Another EDIT: Your quote from Trenberth talked about "subduction," that refers surface ocean water being carried to depth, so that is NOT about energy from the atmosphere being transferred into the ocean. If there is thermal energy being subducted that originally came from the atmosphere, it had to get into the ocean first.

"The above seems to imply that the mechanism is 'electromagnetic interaction'. I'm not sure what that is"

It was me you quoted. I told you that the primary reason for oceans to absorb different amounts of heat at different times was due to the temperature differential being different at different times. For example, if you put 70 air in contact with 40 degree water the water will absorb heat faster than if the water was at 50 degrees. (Other things can also affect the rate of heat transfer.) Sometimes cold water is sent to the surface, and at that times the ocean will absorb heat faster.

You told me you had some very fancy engineering title--so fancy that I cannot remember it (at least I can remember when jim_z says he is a "geologist")-- yet you could not understand what I was telling you.

As for my comment about the transfer technically being "electromagnetic", I said that to avoid technically being wrong. When most people think of electromagnetic tranfer of energies to oceans they think of the Sun heating the oceans via transfer of radiation, or CO2 emitted radiation sent to the oceans. But if you put air molecules in contact with water and the air molecules transfer thermal enerrgy to the water by "hitting" the water molecules thec transfer actually is occurring electromagnetically. If there were no electromagnetic interactions then the molecules would not transfer energy. There is no fundamental "hitting" force.

The reason the ocean heats is because of the increase in the downward longwave radiative forcing due to adding CO2 to the atmosphere. With the increased atmospheric CO2 concentration, there is more longwave IR coming back down from above, around 2 W/m^2. That increased longwave forcing heats the surface (both land and water), which then heats the lower atmosphere. Because water has a much higher specific heat capacity than soil, and also because the heat added to the surface can diffuse and advect downwards more rapidly in water than in a solid, the water warms up more slowly than the land. Furthermore, if you take that LW energy that was added to the surface ocean and advect it downwards, it becomes decoupled from the surface so it won't cause surface warming.

Did you know this already and were just testing, or did you really not understand how an increase in radiative forcing leads to an increase in surface temperature?

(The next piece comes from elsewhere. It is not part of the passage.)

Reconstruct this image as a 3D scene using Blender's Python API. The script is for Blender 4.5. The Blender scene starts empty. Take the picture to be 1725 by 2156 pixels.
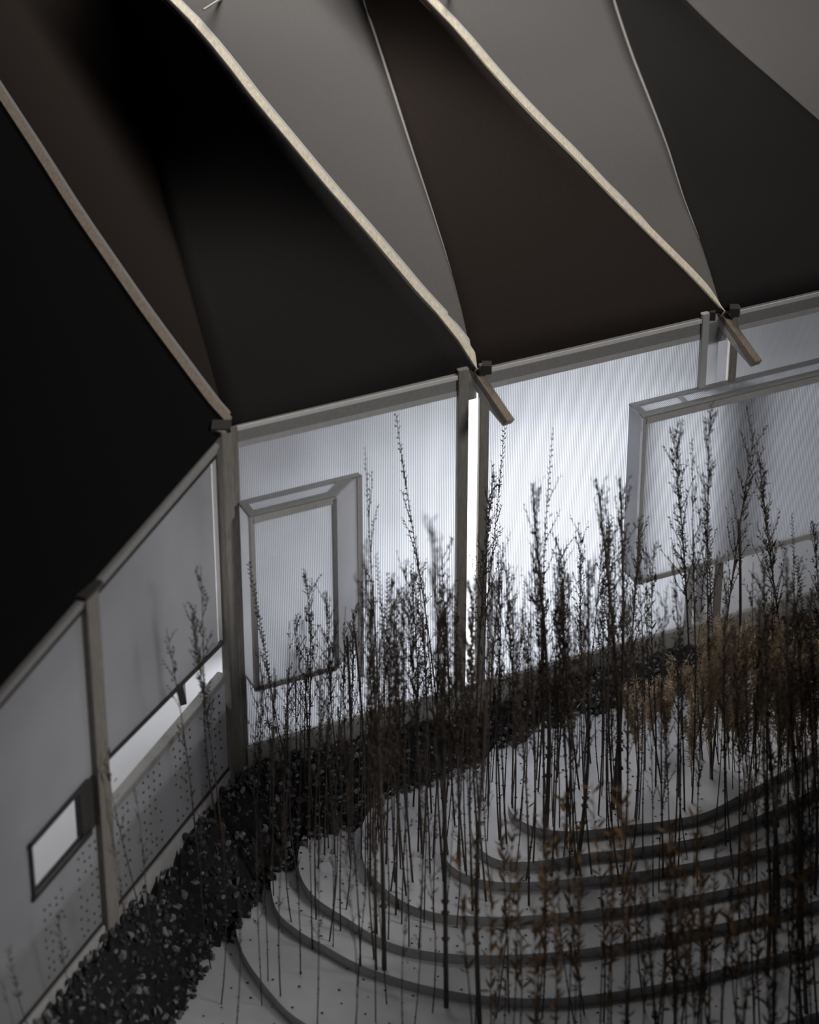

I find the latter proposition, for a skeptic such as yourself, one who prides himself on delving into the science to really understand it, farfetched.

Edit: It's pretty basic physics. I didn't have a source, per se, I just kind of know it because I understand the physics (at least a little). Anyway, never let it be said I am unwilling to lead a horse to water:

http://www-ramanathan.ucsd.edu/files/pr7...

Be advised that Ramanathan is part of the whole the whole global warming conspiracy thing, so he's going to fill your head with a lot of claptrap and lies. You might be better off, at least in terms of your emotional safety, trying to find incorrect analysis and faulty description of the physics on skeptic blogs. Pierre-Humbert's book also might have this in it, Piexoto and Oort does as well, although I don't recommend that one since it is dry as dust and extracting usable information from it is like eating only saltines to get calories.

Trenberth is now looking at the Bermuda Triangle he thinks the missing heat might have been taken there by aliens.

You are lying like hell, as usual. You have not read, let alone understood, Trenberth's articles, or probably any other peer-reviewed scientific literature in your anti-science paranoid-about- environmentalists life. For umpteenth hundredth time, you are recycling, in this fake question, the recycled pro fossil fuel industry deceptions of the anti-science blog Wattsup. http://wattsupwiththat.com/2013/05/22/ke...

You are not wasting your life here out of any interest in science or in genuine answers to honest questions. You are doing so out of a twisted copy-cat desire to spread pre-fab anti-science deceit.

"They never even mentioned it until the Earth didn't obey "their" models as regards temperature.

Then all of a sudden "the missing heat" had found its way into the ocean.

And people believe this rubbish?

As I noted in Part 1, Kevin Trenberth is the prominent scientist who espouses the theory that the imbalance in the Earth's energy budget is due to heat which is "missing". This missing heat is thought to be in the deep oceans which is one of the current explanations for the recent lack of surface warming.

I've been looking at Trenberth's Earth Energy Budget papers. But I cannot find any which have a mechanism or explanation for the transfer of heat from the atmosphere to the oceans. The only energy gain by the oceans is from solar radiation. In the previous answer, this explanation was put forward:

"I am referring to thermal contact. Air molecules bumping into water molecules. ( In a technical sense it is "radiative" in that when a molecule transfers energy to another molecule the transfer proceeds via electromagnetic interactions, but not the "radiative" iteractions" people think of when they hear "radiative".)"

The above seems to imply that the mechanism is "electromagnetic interaction". I'm not sure what that is. So does anybody know of an update to Trenberth's budget which shows and explains the mechanism for the missing heat transfer? Or any other climate scientist who can describe it?